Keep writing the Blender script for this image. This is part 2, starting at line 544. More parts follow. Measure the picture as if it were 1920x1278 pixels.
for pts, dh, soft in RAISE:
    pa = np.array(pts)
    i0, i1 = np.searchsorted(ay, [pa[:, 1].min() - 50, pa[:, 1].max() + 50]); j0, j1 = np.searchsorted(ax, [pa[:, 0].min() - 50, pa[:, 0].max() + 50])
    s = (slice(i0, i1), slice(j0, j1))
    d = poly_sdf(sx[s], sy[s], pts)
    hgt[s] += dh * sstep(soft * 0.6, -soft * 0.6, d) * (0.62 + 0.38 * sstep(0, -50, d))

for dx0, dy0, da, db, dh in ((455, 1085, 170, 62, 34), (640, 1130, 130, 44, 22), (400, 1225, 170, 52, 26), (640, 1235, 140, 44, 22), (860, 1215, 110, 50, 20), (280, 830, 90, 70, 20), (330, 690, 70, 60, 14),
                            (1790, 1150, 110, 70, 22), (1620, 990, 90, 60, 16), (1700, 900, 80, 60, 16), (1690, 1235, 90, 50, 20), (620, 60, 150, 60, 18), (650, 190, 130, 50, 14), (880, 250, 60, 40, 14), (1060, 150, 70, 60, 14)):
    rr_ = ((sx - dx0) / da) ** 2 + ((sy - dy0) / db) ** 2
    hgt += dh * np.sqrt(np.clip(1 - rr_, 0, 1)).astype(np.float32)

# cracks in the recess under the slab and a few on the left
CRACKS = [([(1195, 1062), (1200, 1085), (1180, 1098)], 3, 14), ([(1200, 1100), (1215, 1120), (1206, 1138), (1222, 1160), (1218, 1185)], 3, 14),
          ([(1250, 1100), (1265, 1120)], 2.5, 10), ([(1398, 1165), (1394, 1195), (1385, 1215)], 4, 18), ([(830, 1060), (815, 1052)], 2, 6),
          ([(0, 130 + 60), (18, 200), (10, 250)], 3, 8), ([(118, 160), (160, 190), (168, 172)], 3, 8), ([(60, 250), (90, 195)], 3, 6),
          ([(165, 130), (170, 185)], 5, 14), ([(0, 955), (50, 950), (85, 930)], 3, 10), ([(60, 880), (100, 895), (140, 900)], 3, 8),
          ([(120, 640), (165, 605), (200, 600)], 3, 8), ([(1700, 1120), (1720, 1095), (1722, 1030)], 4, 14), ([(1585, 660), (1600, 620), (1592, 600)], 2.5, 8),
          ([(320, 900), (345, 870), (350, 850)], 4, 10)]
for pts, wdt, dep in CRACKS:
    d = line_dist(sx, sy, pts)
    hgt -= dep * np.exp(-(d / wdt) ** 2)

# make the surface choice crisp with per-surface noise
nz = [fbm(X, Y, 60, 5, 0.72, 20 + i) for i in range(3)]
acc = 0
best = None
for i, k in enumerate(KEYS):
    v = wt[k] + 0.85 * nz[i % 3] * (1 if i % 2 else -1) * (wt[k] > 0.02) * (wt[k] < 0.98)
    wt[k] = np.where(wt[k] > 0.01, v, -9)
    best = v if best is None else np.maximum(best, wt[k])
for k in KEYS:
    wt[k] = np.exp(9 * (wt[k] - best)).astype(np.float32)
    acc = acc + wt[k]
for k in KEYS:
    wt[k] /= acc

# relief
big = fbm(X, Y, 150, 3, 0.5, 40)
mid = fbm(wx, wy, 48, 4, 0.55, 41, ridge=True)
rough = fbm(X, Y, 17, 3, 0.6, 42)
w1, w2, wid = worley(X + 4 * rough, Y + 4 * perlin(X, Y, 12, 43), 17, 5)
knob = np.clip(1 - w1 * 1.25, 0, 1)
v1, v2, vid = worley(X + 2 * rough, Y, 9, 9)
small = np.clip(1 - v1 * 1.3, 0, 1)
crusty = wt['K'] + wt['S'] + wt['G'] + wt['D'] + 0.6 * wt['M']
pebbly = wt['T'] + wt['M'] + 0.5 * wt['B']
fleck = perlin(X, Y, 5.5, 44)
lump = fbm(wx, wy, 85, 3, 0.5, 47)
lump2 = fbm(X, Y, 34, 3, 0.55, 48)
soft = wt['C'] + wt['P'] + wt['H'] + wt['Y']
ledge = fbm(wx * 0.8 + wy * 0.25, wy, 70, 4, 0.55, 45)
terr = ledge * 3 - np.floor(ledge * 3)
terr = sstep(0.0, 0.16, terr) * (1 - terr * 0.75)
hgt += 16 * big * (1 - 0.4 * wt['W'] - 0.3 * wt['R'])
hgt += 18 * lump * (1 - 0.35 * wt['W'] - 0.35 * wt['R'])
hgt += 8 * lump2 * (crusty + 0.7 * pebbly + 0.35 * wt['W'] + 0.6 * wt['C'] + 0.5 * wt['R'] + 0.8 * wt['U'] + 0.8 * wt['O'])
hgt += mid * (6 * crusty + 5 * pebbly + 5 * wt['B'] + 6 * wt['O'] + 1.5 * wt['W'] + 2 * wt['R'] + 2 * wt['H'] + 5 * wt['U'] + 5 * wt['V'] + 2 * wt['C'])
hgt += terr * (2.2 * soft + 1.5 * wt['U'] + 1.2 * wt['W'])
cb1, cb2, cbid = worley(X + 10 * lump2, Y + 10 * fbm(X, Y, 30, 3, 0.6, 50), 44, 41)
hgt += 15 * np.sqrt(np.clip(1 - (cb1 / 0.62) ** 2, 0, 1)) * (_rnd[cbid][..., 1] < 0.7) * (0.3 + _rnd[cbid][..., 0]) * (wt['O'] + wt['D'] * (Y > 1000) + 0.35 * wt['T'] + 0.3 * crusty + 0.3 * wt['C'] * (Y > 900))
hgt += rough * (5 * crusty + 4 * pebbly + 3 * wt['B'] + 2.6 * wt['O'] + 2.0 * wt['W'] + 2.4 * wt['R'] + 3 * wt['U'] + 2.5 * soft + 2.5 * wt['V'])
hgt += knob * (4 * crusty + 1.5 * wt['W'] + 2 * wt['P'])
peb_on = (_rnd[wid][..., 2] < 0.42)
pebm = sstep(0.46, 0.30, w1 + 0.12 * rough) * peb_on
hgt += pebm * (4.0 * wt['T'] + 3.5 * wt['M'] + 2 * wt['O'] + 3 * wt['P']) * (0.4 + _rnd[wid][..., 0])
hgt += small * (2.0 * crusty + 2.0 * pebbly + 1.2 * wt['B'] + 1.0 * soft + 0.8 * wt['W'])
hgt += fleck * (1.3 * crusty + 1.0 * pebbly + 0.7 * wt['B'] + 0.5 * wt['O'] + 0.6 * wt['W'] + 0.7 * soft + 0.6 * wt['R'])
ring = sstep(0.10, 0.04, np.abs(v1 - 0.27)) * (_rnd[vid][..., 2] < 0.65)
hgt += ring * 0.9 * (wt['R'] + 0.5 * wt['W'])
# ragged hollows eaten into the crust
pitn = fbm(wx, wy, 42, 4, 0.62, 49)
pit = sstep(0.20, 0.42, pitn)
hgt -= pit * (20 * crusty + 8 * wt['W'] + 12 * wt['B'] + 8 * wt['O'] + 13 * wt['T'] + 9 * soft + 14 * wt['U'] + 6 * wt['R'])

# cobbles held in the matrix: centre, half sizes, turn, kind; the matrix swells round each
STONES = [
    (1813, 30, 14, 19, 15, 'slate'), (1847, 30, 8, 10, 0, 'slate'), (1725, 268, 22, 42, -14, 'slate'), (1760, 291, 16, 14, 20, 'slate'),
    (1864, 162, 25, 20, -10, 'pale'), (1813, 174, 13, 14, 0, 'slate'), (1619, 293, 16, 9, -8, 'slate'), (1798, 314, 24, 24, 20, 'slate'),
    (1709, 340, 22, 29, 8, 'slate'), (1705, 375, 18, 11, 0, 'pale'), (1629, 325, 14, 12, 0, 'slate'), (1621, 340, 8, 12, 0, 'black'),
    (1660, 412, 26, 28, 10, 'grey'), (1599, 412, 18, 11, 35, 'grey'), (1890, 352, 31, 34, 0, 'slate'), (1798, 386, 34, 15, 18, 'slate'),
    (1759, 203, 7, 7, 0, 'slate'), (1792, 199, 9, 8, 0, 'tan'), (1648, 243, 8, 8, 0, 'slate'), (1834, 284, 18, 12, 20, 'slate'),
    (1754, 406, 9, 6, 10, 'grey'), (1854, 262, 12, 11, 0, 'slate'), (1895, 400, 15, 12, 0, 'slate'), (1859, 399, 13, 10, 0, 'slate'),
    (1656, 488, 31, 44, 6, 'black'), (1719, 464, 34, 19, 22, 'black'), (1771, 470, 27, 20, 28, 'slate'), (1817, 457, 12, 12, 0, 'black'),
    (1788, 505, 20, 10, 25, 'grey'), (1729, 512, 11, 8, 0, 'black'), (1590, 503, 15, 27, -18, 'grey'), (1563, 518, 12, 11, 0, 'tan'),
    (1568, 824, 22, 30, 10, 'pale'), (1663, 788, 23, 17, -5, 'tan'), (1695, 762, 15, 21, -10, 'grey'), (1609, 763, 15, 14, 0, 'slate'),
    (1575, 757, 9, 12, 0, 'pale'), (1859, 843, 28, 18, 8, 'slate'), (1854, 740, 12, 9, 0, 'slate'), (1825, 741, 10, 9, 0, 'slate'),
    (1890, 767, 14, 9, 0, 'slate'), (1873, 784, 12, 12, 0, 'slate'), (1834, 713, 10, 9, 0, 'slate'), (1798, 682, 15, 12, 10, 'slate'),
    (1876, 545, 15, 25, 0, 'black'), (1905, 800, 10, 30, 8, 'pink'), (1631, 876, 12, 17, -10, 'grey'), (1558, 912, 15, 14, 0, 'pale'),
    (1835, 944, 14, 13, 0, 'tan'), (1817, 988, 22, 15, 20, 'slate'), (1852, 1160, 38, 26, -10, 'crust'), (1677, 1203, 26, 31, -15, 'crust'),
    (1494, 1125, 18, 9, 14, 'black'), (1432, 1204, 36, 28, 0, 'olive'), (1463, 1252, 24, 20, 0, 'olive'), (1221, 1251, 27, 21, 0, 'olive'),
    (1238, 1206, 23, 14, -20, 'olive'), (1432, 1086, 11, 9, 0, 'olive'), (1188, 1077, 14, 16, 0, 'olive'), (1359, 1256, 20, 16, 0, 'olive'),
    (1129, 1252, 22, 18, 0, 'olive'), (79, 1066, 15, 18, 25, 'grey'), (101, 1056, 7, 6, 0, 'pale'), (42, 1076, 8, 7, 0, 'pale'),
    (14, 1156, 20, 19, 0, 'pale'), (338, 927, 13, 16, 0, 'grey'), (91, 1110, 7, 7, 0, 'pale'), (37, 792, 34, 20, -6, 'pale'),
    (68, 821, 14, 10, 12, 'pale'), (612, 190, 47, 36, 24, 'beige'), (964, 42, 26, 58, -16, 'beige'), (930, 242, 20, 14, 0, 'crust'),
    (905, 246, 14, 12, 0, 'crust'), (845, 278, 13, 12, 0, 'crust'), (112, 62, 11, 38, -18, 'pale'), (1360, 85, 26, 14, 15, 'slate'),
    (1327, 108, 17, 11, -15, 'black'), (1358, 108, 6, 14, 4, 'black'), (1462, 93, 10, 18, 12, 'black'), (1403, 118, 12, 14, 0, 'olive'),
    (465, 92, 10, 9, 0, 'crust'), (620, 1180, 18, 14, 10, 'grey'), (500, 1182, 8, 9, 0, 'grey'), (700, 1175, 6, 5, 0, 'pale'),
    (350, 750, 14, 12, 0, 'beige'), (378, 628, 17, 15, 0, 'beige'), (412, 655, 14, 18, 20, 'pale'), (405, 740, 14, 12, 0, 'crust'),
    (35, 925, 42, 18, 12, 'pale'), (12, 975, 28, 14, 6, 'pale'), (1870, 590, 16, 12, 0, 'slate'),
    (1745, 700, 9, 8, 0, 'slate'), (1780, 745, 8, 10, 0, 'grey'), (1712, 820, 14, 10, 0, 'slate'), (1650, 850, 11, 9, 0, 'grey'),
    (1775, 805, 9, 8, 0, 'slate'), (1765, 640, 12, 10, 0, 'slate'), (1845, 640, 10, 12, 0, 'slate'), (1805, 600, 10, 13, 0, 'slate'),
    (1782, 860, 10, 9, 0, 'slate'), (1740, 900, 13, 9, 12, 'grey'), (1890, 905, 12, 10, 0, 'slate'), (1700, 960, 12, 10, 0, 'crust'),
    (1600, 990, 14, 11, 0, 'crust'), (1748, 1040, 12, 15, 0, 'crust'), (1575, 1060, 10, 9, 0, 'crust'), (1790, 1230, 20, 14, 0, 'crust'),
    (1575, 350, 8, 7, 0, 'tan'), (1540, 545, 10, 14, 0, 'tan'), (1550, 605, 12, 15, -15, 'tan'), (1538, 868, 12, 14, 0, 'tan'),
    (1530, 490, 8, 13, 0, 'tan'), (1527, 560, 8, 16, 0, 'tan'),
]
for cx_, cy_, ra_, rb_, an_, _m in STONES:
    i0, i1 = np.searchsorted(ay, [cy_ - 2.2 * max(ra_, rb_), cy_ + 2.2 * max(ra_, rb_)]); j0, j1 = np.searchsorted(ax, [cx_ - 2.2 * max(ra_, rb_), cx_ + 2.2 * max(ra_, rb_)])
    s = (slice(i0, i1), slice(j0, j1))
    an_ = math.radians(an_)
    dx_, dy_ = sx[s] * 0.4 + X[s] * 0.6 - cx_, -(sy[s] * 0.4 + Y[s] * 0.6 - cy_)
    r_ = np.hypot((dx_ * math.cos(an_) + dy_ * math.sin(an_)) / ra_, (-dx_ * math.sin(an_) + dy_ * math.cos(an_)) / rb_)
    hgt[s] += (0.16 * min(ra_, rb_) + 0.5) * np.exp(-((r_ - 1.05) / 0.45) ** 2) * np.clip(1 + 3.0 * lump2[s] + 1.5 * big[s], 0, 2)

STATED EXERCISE
Give again, word for word, the lines of the listing, starting at its first line and ending with the line containing "hgt -= dep * np.exp(-(d / wdt) ** 2)".

RESULT BELOW
Keep writing the Blender script for this image. This is part 2, starting at line 544. More parts follow. Measure the picture as if it were 1920x1278 pixels.
for pts, dh, soft in RAISE:
    pa = np.array(pts)
    i0, i1 = np.searchsorted(ay, [pa[:, 1].min() - 50, pa[:, 1].max() + 50]); j0, j1 = np.searchsorted(ax, [pa[:, 0].min() - 50, pa[:, 0].max() + 50])
    s = (slice(i0, i1), slice(j0, j1))
    d = poly_sdf(sx[s], sy[s], pts)
    hgt[s] += dh * sstep(soft * 0.6, -soft * 0.6, d) * (0.62 + 0.38 * sstep(0, -50, d))

for dx0, dy0, da, db, dh in ((455, 1085, 170, 62, 34), (640, 1130, 130, 44, 22), (400, 1225, 170, 52, 26), (640, 1235, 140, 44, 22), (860, 1215, 110, 50, 20), (280, 830, 90, 70, 20), (330, 690, 70, 60, 14),
                            (1790, 1150, 110, 70, 22), (1620, 990, 90, 60, 16), (1700, 900, 80, 60, 16), (1690, 1235, 90, 50, 20), (620, 60, 150, 60, 18), (650, 190, 130, 50, 14), (880, 250, 60, 40, 14), (1060, 150, 70, 60, 14)):
    rr_ = ((sx - dx0) / da) ** 2 + ((sy - dy0) / db) ** 2
    hgt += dh * np.sqrt(np.clip(1 - rr_, 0, 1)).astype(np.float32)

# cracks in the recess under the slab and a few on the left
CRACKS = [([(1195, 1062), (1200, 1085), (1180, 1098)], 3, 14), ([(1200, 1100), (1215, 1120), (1206, 1138), (1222, 1160), (1218, 1185)], 3, 14),
          ([(1250, 1100), (1265, 1120)], 2.5, 10), ([(1398, 1165), (1394, 1195), (1385, 1215)], 4, 18), ([(830, 1060), (815, 1052)], 2, 6),
          ([(0, 130 + 60), (18, 200), (10, 250)], 3, 8), ([(118, 160), (160, 190), (168, 172)], 3, 8), ([(60, 250), (90, 195)], 3, 6),
          ([(165, 130), (170, 185)], 5, 14), ([(0, 955), (50, 950), (85, 930)], 3, 10), ([(60, 880), (100, 895), (140, 900)], 3, 8),
          ([(120, 640), (165, 605), (200, 600)], 3, 8), ([(1700, 1120), (1720, 1095), (1722, 1030)], 4, 14), ([(1585, 660), (1600, 620), (1592, 600)], 2.5, 8),
          ([(320, 900), (345, 870), (350, 850)], 4, 10)]
for pts, wdt, dep in CRACKS:
    d = line_dist(sx, sy, pts)
    hgt -= dep * np.exp(-(d / wdt) ** 2)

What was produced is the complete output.